Несмотря на растущее сознание различий в культурных концепциях времени, социальные науки внесли незначительный вклад в создание самосогласованной теории времени. Такая теория могла бы охватить многие дисциплины — от политики до динамики социальных групп и психологии общения. Она могла бы учитывать, например, то, что в книге «Столкновение с будущим» («Future Shock») я назвал предвкушением длительности, — индуцированные нашей культурой предположительные оценки длительности того или иного процесса.
Например, мы довольно рано узнаем, что зубы полагается чистить в течение нескольких минут, а не все утро или что, когда папа уходит на работу, он возвращается часов через восемь и что обед может длиться минуты или часы, но отнюдь не год. (Телевидение с его разбиением программ на получасовые и часовые интервалы тонко формирует наши представления о длительности. Обычно мы не без основания ожидаем, что герой мелодрамы встретит свою возлюбленную, завладеет богатством или выиграет сражение в последние пять минут телепередачи. В США мы интуитивно прогнозируем через определенные промежутки времени перерывы в телевизионных передачах для показа рекламных объявлений.) Наш разум заполнен подобными прогнозами длительности. Разумеется, прогнозы детского разума во многом отличаются от прогнозов разума взрослого человека, полностью адаптировавшегося к социальной среде, и эти различия также являются источником конфликта.
Дети в индустриальном обществе обладают временной тренированностью: они умеют обращаться с часами и рано научаются различать довольно малые отрезки времени (вспомним хотя бы хорошо знакомую всем ситуацию, когда родители говорят ребенку: «Через три минуты ты должен быть в постели!»). Столь тонко развитое чувство времени нередко отсутствует в аграрном обществе с его замедленными темпами, не требующими столь скрупулезно расписанного по минутам плана на день, как наше вечно спешащее общество.
Понятия, соответствующие социальной и индивидуальной временным шкалам Броделя, не были подвергнуты систематическому анализу в социальных науках. Не предпринималось и сколько-нибудь значительных попыток «состыковать» их с нашими естественнонаучными теориями времени, хотя такие понятия не могут не быть связанными с нашими исходными допущениями о физической реальности. Последнее замечание вновь возвращает нас к Пригожину, которого понятие времени неудержимо влекло к себе с детских лет. Как-то Пригожин сообщил мне, что еще в бытность свою студентом был поражен вопиющими противоречиями в естественнонаучном подходе к проблеме времени и эти противоречия стали отправным пунктом всей его дальнейшей деятельности.
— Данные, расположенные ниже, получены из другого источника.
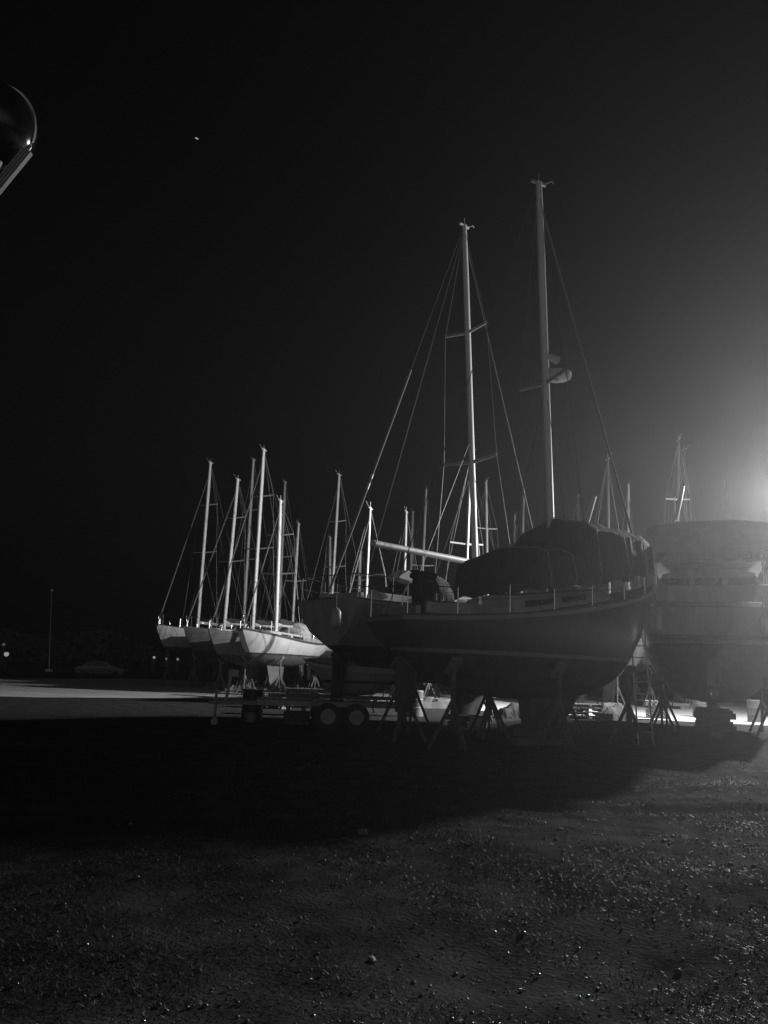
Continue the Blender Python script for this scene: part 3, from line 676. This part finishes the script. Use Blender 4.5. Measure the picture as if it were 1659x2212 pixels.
# ------------------------------------------------------------------ far side of the yard
def far_lamp(px, py, Y, s, label, r=.12):
    p = at(px, py, Y); root = thing('marker_lamp', (p.x, p.y, 0), 0, label, 'lamp', 'small lamps beyond the yard')
    MB().tube([(0, 0, 0), (0, 0, p.z - .1)], .05, 8).build('post', DARKP, root)
    MB().ball((0, 0, p.z), r, 10, 8).build('lamp', emis('marker_glow', s), root)
    MB().tube([(0, 0, p.z + r * .8), (0, 0, p.z + r * 1.5)], [r * 1.3, r * .4], 10).build('cap', DARKP, root)
far_lamp(14, 1413, 110, .3, 'brightest small lamp at the far left edge', .32)
far_lamp(333, 1420, 118, .3, 'bright small lamp, left one of three beyond the road', .2)
far_lamp(360, 1423, 118, .12, 'dim middle one of three small lamps beyond the road', .2)
far_lamp(384, 1424, 118, .18, 'right one of three small lamps beyond the road', .2)
far_lamp(8, 1392, 120, .05, 'dim lamp above the brightest one at the far left edge', .25)
def far_pole():
    p = at(108, 1430, 95); t = at(112, 1275, 95); root = thing('flagpole', (p.x, p.y, 0), 0, 'faint tall flagpole beyond the road on the left', 'flagpole')
    MB().tube([(0, 0, 0), (t.x - p.x, 0, t.z)], [.09, .06], 10).build('pole', DARKP, root); MB().ball((t.x - p.x, 0, t.z), .16, 10, 8).build('finial', ALU2, root)
    MB().box((0, 0, .15), (.6, .6, .3)).build('footing', mat('concrete', .25, .9), root, smooth=False)
far_pole()
def car(px, py, Y, label):
    p = at(px, py, Y); root = thing('parked_car', (p.x, p.y, 0), R(5), label, 'car')
    prof = [(-2.1, .35), (-2.15, .75), (-1.9, .92), (-1.45, .98), (-1.0, 1.42), (.45, 1.45), (1.05, 1.0), (1.9, .85), (2.12, .6), (2.1, .35)]
    b = MB(); b.loft([[Vector((x, y, z - (.05 if abs(y) > .75 and z > 1 else 0))) for x, z in prof] for y in (-.85, -.8, .8, .85)], True, True, True); b.build('body', mat('car_paint', .03, .3, coat=.4), root)
    for sd in (1, -1):
        w = MB(); w.add([(-1.3, sd * .858, 1.0), (.85, sd * .858, 1.0), (.38, sd * .862, 1.36), (-.95, sd * .862, 1.36)], [(0, 1, 2, 3)]); w.build('window', GLASS, root, smooth=False)
        for x in (-1.35, 1.35):
            MB().tube([(x, sd * .7, .32), (x, sd * .88, .32)], .32, 18).build('wheel', RUBBER, root)
        MB().box((2.08, sd * .6, .7), (.08, .3, .14)).build('headlight', PLAST, root, smooth=False)
car(222, 1433, 72, 'dark car parked beyond the pale road on the left')

def tree_mass():
    r_ = random.Random(5); b = MB()
    for i in range(5200):
        x = -145 + 290 * r_.random(); hh = 4.5 + 2.2 * math.sin(x * .07) + 1.3 * math.sin(x * .23 + 1); z = .3 + hh * r_.random() ** .8; y = 150 + 8 * r_.random()
        a = r_.random() * 3.14; s = .35 + .5 * r_.random(); d = Vector((math.cos(a), math.sin(a), .4 * r_.random())) * s; e = Vector((-.2 * math.sin(a), .2 * math.cos(a), 1)) * s * .6
        c = Vector((x, y, z)); b.add([c - d, c - e, c + d, c + e], [(0, 1, 2, 3)])
    tag(b.build('wood', LEAF, None, smooth=False), 'far dark wood along the edge of the yard', 'wood', kind='stuff')
tree_mass()

# ------------------------------------------------------------------ a star
s = MB(); s.ball((0, 0, 0), 1.0, 8, 6, (2.4, 1, .7)); o = s.build('star', emis('starlight', .35), None); o.location = at(425, 299, 800); o.rotation_euler = (0, R(25), 0); tag(o, 'single pale star in the black sky upper left', 'star')

# ------------------------------------------------------------------ the yard floodlight (just beyond the right edge) and its light
def floodlight():
    root = thing('floodlight_mast', (LAMP.x, LAMP.y, 0), 0, 'tall steel floodlight mast behind the motor cruiser, just beyond the right edge', 'floodlight')
    MB().tube([(0, 0, 0), (0, 0, LAMP.z + .3)], [.13, .08], 14).build('pole', GALV, root)
    MB().box((0, 0, .03), (.45, .45, .04)).build('base_plate', GALV, root, smooth=False)
    MB().bar((-.55, 0, LAMP.z + .25), (.55, 0, LAMP.z + .25), .07).build('crossbar', GALV, root, smooth=False)
    for x, az in ((-.45, 135), (.45, -110)):
        h = MB(); M = Matrix.Translation((x, 0, LAMP.z)) @ Matrix.Rotation(R(az), 4, 'Z') @ Matrix.Rotation(R(25), 4, 'Y')
        h.add([M @ Vector(v) for v in ((-.12, -.16, -.12), (-.12, .16, -.12), (-.12, .16, .12), (-.12, -.16, .12), (.06, -.24, -.18), (.06, .24, -.18), (.06, .24, .18), (.06, -.24, .18))], [(3, 2, 1, 0), (0, 1, 5, 4), (1, 2, 6, 5), (2, 3, 7, 6), (3, 0, 4, 7)])
        hh = h.build('lamp_head', DARKP, root, smooth=False)
        l = MB(); l.add([M @ Vector(v) for v in ((.05, -.22, -.165), (.05, .22, -.165), (.05, .22, .165), (.05, -.22, .165))], [(0, 1, 2, 3)]); l.build('lens', emis('lens_glow', 60), hh, smooth=False)
    ld = bpy.data.lights.new('yard_light', 'POINT'); ld.energy = OMNI; ld.shadow_soft_size = .09; lo_ = bpy.data.objects.new('yard_light', ld); COL.objects.link(lo_); lo_.location = LAMP + Vector((-.2, -.35, 0))
    sd = bpy.data.lights.new('flood_beam', 'SPOT'); sd.energy = FLOOD; sd.spot_size = R(120); sd.spot_blend = 1; sd.shadow_soft_size = .09
    so = bpy.data.objects.new('flood_beam', sd); COL.objects.link(so); so.location = LAMP + Vector((-.75, .35, 0))
    so.rotation_euler = (Vector((-13, 42, 2.5)) - so.location).to_track_quat('-Z', 'Y').to_euler()
    fd = bpy.data.lights.new('front_beam', 'SPOT'); fd.energy = FRONT; fd.spot_size = R(66); fd.spot_blend = 1; fd.shadow_soft_size = .09
    fo = bpy.data.objects.new('front_beam', fd); COL.objects.link(fo); fo.location = LAMP + Vector((-.1, -.4, 0))
    fo.rotation_euler = (Vector((14, 7.5, 0)) - fo.location).to_track_quat('-Z', 'Y').to_euler()
    for q_ in (lo_, so, fo): q_.parent = root; q_.location = q_.location - root.location
floodlight()

# ------------------------------------------------------------------ haze added to imitate lens glare around the floodlight
hz = MB(); hz.box((0, 80, 10), (340, 200, 22)); hm = bpy.data.materials.new('glare_haze'); hm.use_nodes = True; t = hm.node_tree; t.nodes.clear()
pv = t.nodes.new('ShaderNodeVolumePrincipled'); oo = t.nodes.new('ShaderNodeOutputMaterial'); pv.inputs['Color'].default_value = (.9, .9, .9, 1); pv.inputs['Density'].default_value = HAZE; pv.inputs['Anisotropy'].default_value = .7
t.links.new(pv.outputs[0], oo.inputs['Volume'])
tag(hz.build('haze', hm, None, smooth=False), 'thin haze added to imitate lens glare around the yard floodlight', 'haze', kind='stuff')
bpy.context.view_layer.update()
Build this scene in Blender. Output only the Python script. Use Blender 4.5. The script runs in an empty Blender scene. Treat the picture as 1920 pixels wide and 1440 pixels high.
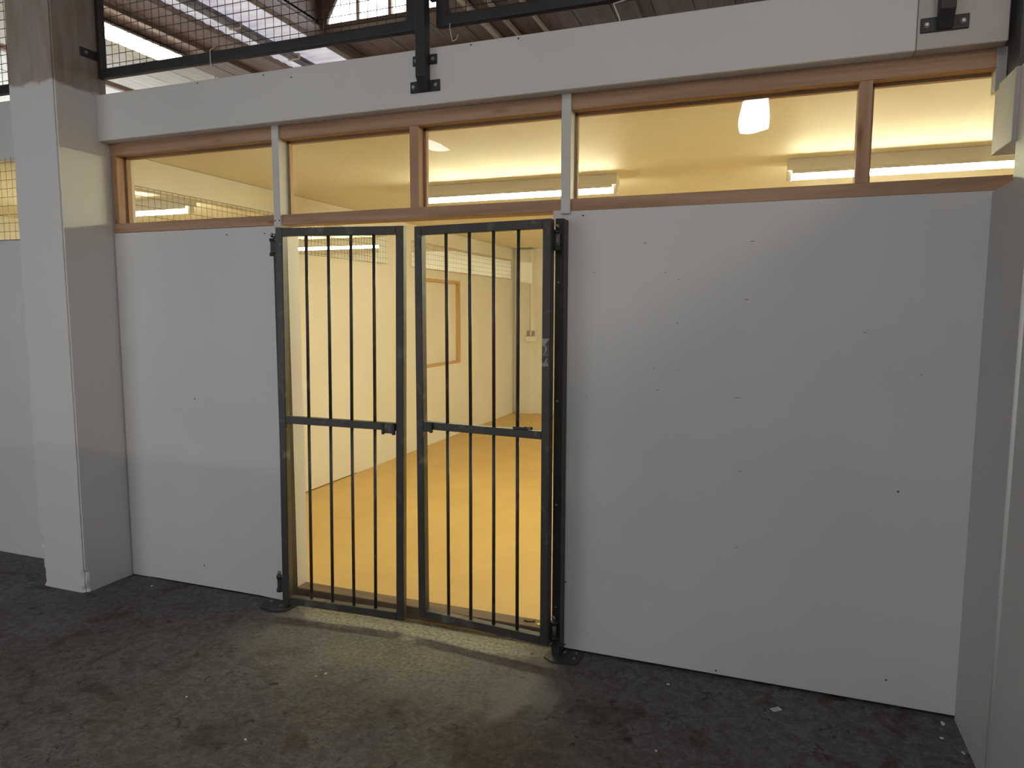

В модели мира, построенной Ньютоном и его последователями, время выступало как своего рода придаток. Для создателей ньютоновской картины мира любой момент времени в настоящем, прошлом и будущем был неотличим от любого другого момента времени. Планеты могли обращаться вокруг Солнца (часы или какой-нибудь другой простой механизм — идти) как вперед, так и назад по времени, ничего не изменяя в самих основах ньютоновской системы. Именно поэтому в научных кругах за временем в ньютоновской системе закрепилось название обратимого времени.
В XIX в. центр интересов физиков переместился с динамики на термодинамику. После того как было сформулировано второе начало термодинамики, всеобщее внимание неожиданно оказалось прикованным к понятию времени. Дело в том, что согласно второму началу термодинамики запас энергии во Вселенной иссякает, а коль скоро мировая машина сбавляет обороты, неотвратимо приближаясь к тепловой смерти, ни один момент времени не тождествен предшествующему. Ход событий во Вселенной невозможно повернуть вспять, дабы воспрепятствовать возрастанию энтропии. События в целом невоспроизводимы, а это означает, что время обладает направленностью, или, если воспользоваться выражением Эддингтона, существует стрела времени. Вселенная стареет, а коль скоро это так, время как бы представляет собой улицу с односторонним движением. Оно утрачивает обратимость и становится необратимым.
Не вдаваясь в детали, можно утверждать, что возникновение термодинамики привело естествознание к глубокому расколу в связи с проблемой времени. Более того, даже те, кто считал время необратимым, вскоре разделились на два лагеря. Если запас энергии в системе тает, рассуждали они, то способность системы поддерживать организованные структуры ослабевает, отсюда высокоорганизованные структуры распадаются на менее организованные, которые в большей мере наделены случайными элементами. Не следует забывать, однако, что именно организация наделяет систему присущим ей разнообразием. По мере того как иссякает запас энергии и возрастает энтропия, в системе нивелируются различия. Следовательно, второе начало термодинамики предсказывает все более однородное будущее (прогноз с чисто человеческой точки зрения весьма пессимистический).